## Exercise requirements
Using the entries that follow, collect the lines where the word "from" appears.

****************************************

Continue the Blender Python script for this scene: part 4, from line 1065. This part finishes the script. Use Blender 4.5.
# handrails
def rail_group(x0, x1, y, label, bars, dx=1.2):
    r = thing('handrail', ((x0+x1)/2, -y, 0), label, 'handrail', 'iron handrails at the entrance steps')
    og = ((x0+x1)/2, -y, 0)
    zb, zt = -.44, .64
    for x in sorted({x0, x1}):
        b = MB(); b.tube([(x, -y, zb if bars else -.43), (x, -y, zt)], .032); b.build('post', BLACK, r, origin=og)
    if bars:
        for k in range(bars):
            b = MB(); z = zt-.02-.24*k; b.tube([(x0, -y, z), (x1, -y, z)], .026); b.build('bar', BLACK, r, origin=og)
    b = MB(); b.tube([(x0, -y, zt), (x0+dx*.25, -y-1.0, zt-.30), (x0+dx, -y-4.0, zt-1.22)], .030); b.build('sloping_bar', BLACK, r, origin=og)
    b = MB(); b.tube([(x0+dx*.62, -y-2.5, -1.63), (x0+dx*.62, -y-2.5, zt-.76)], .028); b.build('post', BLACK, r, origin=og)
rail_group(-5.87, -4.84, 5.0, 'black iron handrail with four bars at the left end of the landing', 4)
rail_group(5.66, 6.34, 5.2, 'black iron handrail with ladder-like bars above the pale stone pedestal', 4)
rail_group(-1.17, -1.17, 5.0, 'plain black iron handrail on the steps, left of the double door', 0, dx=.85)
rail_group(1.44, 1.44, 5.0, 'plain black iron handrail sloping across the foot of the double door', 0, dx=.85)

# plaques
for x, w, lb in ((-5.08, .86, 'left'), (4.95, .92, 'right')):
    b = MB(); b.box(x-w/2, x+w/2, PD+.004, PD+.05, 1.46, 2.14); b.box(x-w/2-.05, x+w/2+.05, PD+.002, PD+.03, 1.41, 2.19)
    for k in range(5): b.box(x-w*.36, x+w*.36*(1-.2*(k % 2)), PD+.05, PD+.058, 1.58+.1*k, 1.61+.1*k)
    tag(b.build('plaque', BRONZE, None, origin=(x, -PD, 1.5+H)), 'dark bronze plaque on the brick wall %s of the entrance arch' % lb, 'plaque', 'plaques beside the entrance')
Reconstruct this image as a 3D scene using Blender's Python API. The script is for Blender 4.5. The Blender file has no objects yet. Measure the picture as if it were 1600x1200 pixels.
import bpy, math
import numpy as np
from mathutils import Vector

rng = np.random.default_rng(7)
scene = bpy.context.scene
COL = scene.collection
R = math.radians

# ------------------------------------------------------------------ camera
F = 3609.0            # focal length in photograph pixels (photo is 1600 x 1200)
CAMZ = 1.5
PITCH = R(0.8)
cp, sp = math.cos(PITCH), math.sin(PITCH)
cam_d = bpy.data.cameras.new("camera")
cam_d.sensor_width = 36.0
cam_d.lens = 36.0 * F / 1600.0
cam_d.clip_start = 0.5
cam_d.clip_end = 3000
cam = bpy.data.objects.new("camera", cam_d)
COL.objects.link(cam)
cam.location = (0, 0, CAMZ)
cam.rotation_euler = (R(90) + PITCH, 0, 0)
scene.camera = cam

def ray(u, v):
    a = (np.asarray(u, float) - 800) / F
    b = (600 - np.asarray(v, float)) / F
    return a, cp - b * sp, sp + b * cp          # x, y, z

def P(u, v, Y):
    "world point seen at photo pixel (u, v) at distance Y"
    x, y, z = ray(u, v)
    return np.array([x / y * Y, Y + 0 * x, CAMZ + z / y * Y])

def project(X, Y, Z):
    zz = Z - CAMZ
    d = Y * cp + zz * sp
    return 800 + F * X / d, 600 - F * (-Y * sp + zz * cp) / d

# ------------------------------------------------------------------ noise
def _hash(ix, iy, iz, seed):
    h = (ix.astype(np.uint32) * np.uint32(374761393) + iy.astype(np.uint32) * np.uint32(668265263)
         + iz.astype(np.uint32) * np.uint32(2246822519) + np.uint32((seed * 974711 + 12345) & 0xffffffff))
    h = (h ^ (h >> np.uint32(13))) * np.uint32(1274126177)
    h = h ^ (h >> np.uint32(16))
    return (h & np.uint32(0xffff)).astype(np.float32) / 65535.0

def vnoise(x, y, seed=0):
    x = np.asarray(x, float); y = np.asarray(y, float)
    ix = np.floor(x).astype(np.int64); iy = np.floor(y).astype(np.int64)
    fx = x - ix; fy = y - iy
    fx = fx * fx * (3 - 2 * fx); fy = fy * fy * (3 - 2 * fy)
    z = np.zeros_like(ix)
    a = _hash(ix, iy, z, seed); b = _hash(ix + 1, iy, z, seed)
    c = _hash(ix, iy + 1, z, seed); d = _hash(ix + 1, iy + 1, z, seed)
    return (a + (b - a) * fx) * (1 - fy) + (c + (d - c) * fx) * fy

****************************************

## Full answer
Continue the Blender Python script for this scene: part 4, from line 1065. This part finishes the script. Use Blender 4.5.
from mathutils import Vector